Should the House of Representatives be larger? A new paper by Lee Drutman, Jonathan D Cohen, Yuval Levin and Norman J Ornstein makes the case for a fairly modest increase of 150 seats, from the current 435. But 150? Or to put it another way: The pluses and minuses of expanding the House are pretty clear, but it’s a lot harder to figure out how to weigh them.
The current arrangement of 435 seats is a historical oddity; the size of the House isn’t set in the Constitution, and the chamber grew gradually over the years until it happened to get stuck at 435 about a hundred years ago. That size eventually wound up as a norm that no one wanted to break, which meant that as the US population grew, so did the size of individual House districts. Now they’re very large indeed — and the House is very small, relative to population, by world standards.
For some, the case for enlarging the chamber is straightforward. As districts get larger, voters will tend to feel less connected to their representatives.
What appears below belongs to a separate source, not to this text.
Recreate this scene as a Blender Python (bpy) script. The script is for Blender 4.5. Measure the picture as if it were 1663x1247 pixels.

I’m skeptical of this point. For one thing, I suspect many — perhaps most — Americans feel closer to the president, at least when it’s a president they like, than they do to their representative, and a good number feel more attached to their senators. But what’s more convincing to me is that, like or not, once the US became a very large country, any hope of a personal relationship between national representatives and most of their constituents was lost.
On the plus side, enlarging the House would help reduce the malapportionment of the Electoral College, which is, after all, based on the House plus the Senate. The Senate is designed to reward small states over large ones — and, as it has evolved, it has also come to favour rural states over more urban (or suburban) ones. A larger House, apportioned fairly, would tend to counter these distortions. The authors also argue that a larger House could offer more descriptive representation for various ethnic and other groups. And they make the reasonable point that a larger House would create more opportunities for citizens to enter politics.
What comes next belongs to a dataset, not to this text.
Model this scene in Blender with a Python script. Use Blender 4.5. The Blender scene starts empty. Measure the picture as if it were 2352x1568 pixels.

But the downside outweighs all of those advantages. The larger the chamber, the more likely it is to be centrally governed. As it is, the House has become far more centralised than it was even 25 years ago — too much so, in the view of most experts. The committee system is much weaker than it was, which means that individual representatives have far less capacity to act meaningfully.
In other nations, with strong parties and parliamentary systems, centralisation in the legislature isn’t a problem; in fact, that’s more or less the way things normally work. But Congress has always been a transformative legislature. It doesn’t merely debate and vote on bills submitted by the government. It develops, amends and bargains over legislation with only partial participation from the president. At their best, with a balance between centralisation (in the form of party leadership) and decentralisation (in the form of standing committees and subcommittees), both House and Senate can harness the strengths of many, or even all, their members. There’s nothing magic about 435 in the House, nothing to suggest that it’s the configuration that comes closest to allowing that balance. But if the current chamber leans too far toward centralisation, it’s hard to believe that more rank-and-file members would help. So again: A very large House, with hundreds of new members (or even thousands, as some have proposed), seems like a very bad idea to me, one that would destroy the chamber’s biggest strengths.